§ **Written task**: Copy out each line below that has the word "high" in it.

• • • •

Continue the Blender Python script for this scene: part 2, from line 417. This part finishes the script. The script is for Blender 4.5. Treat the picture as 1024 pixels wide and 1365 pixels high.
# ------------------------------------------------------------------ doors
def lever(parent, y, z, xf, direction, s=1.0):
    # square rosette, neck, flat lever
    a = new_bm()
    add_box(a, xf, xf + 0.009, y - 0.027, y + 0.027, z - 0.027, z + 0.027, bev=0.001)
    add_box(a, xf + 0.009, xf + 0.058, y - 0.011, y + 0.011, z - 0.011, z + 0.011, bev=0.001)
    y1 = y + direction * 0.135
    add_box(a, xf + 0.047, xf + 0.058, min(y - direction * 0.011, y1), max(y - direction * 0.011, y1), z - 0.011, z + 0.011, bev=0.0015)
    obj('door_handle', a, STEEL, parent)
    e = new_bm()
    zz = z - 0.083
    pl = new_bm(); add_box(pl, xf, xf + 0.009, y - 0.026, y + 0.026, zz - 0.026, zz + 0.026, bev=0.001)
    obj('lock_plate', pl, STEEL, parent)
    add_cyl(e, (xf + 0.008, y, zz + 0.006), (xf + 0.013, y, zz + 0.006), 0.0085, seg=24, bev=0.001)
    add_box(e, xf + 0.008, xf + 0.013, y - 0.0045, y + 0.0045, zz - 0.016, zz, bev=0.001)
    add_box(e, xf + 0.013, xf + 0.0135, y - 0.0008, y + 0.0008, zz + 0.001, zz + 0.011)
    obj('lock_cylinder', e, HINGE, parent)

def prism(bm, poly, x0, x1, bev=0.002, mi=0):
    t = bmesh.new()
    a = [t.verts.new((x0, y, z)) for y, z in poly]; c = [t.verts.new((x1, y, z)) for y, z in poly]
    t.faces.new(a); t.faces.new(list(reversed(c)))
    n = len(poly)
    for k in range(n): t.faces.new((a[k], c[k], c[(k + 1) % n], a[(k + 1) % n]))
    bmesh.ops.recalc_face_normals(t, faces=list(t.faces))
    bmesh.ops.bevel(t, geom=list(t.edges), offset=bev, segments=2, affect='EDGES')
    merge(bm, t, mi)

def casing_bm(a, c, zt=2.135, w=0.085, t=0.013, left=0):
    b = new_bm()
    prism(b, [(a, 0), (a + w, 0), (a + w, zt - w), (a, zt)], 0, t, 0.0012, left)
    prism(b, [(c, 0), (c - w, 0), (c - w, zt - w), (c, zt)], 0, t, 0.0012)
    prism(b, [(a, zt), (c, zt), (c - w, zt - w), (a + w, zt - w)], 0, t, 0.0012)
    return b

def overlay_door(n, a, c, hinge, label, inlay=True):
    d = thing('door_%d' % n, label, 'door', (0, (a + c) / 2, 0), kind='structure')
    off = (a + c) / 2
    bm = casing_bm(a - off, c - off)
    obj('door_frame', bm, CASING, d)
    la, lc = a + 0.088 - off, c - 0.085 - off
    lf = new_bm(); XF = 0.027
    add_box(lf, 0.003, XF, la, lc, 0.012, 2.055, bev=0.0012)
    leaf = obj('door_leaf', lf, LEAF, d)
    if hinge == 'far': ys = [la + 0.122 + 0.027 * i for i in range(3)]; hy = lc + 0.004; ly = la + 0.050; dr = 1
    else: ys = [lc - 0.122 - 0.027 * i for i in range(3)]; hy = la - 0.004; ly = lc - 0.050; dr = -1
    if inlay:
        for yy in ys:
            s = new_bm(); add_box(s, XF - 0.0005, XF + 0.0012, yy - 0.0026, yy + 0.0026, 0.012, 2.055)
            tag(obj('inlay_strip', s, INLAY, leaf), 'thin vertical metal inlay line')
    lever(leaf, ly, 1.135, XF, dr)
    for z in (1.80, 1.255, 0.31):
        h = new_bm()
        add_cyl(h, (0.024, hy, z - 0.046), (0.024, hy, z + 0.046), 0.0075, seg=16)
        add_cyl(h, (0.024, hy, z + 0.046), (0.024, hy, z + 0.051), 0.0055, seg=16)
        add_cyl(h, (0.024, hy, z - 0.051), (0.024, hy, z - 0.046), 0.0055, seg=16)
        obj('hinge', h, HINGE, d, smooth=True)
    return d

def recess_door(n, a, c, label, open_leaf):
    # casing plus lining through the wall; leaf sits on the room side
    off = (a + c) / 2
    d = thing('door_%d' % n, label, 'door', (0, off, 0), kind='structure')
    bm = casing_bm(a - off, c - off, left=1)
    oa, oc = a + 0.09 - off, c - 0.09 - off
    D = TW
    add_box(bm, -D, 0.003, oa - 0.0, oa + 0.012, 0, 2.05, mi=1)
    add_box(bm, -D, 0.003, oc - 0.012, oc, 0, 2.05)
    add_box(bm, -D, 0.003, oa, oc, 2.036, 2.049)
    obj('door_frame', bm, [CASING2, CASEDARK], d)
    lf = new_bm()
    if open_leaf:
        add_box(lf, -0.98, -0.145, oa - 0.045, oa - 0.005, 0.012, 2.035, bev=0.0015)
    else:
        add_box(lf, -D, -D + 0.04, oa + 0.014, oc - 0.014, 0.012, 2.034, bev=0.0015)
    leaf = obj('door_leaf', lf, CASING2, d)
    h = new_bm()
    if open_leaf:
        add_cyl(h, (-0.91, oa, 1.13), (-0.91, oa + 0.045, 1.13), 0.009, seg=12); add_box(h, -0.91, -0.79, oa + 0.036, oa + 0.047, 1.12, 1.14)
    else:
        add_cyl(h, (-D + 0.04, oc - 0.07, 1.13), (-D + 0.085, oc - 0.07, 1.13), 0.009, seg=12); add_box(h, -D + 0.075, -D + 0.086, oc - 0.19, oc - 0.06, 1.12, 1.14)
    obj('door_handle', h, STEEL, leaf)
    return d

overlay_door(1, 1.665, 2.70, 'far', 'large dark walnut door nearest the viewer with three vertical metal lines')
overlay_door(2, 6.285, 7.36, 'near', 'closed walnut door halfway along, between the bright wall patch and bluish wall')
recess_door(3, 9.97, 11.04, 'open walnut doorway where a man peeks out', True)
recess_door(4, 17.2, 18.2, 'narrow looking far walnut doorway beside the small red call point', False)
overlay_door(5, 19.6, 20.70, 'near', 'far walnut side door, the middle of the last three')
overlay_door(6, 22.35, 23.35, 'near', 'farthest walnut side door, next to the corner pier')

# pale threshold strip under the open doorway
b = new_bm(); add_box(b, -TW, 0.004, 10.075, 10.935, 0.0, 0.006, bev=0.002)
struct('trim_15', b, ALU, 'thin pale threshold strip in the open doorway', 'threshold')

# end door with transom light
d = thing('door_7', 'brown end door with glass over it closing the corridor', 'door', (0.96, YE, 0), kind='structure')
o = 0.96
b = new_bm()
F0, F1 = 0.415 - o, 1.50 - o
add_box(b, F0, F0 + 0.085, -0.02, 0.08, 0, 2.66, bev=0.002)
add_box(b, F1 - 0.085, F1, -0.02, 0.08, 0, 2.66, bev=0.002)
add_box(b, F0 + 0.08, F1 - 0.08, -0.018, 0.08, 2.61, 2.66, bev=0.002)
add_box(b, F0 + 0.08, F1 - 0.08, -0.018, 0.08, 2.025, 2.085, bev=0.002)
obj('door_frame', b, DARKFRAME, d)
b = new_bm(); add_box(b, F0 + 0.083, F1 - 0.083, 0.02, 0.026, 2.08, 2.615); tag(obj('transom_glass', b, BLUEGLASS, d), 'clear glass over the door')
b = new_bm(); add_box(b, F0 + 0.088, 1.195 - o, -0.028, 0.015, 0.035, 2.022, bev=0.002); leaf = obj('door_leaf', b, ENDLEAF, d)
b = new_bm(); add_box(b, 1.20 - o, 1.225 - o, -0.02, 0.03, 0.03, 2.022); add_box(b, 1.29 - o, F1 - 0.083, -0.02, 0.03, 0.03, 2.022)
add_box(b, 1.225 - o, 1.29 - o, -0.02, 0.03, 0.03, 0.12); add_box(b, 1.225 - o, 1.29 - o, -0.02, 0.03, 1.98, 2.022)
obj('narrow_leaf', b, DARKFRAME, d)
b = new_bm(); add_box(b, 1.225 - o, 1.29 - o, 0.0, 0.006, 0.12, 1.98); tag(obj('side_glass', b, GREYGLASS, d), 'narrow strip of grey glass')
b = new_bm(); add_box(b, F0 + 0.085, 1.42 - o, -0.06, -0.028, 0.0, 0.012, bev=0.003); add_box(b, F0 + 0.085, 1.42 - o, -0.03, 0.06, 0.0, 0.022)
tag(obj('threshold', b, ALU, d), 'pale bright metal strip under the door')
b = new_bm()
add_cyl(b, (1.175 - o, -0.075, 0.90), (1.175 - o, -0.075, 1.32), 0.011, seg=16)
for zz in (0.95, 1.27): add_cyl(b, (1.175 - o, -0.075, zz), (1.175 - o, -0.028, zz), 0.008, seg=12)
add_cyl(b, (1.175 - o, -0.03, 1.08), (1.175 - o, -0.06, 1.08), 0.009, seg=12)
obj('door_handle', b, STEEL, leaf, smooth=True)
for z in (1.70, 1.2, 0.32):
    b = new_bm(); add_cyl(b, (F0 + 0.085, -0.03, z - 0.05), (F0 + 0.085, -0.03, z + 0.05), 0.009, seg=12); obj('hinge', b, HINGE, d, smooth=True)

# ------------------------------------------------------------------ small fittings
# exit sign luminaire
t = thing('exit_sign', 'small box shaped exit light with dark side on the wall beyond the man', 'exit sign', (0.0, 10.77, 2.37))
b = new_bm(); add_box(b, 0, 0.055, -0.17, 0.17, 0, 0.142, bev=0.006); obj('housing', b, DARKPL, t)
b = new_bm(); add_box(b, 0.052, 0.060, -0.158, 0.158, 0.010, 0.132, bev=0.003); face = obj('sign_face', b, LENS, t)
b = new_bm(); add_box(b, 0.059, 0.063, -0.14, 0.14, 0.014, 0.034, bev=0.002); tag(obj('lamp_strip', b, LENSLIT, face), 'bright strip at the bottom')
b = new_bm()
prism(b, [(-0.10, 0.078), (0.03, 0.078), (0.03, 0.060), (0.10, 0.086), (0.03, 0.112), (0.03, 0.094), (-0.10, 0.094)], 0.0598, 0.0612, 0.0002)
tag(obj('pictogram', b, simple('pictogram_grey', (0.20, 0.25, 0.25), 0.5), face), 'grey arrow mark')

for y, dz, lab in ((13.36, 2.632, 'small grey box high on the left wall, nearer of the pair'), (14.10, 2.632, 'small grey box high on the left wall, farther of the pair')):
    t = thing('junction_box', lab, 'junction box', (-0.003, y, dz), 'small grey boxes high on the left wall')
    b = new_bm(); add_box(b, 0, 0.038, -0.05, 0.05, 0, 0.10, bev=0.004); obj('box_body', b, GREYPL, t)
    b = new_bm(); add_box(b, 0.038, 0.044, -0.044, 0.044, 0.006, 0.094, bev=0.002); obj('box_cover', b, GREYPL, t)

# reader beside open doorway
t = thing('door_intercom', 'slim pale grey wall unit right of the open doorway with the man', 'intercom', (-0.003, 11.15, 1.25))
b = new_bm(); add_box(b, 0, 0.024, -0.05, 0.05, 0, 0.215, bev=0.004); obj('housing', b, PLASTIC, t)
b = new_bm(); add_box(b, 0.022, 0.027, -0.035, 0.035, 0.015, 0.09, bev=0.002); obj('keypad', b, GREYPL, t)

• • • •

§ **Full output**:
Continue the Blender Python script for this scene: part 2, from line 417. This part finishes the script. The script is for Blender 4.5. Treat the picture as 1024 pixels wide and 1365 pixels high.
for y, dz, lab in ((13.36, 2.632, 'small grey box high on the left wall, nearer of the pair'), (14.10, 2.632, 'small grey box high on the left wall, farther of the pair')):
    t = thing('junction_box', lab, 'junction box', (-0.003, y, dz), 'small grey boxes high on the left wall')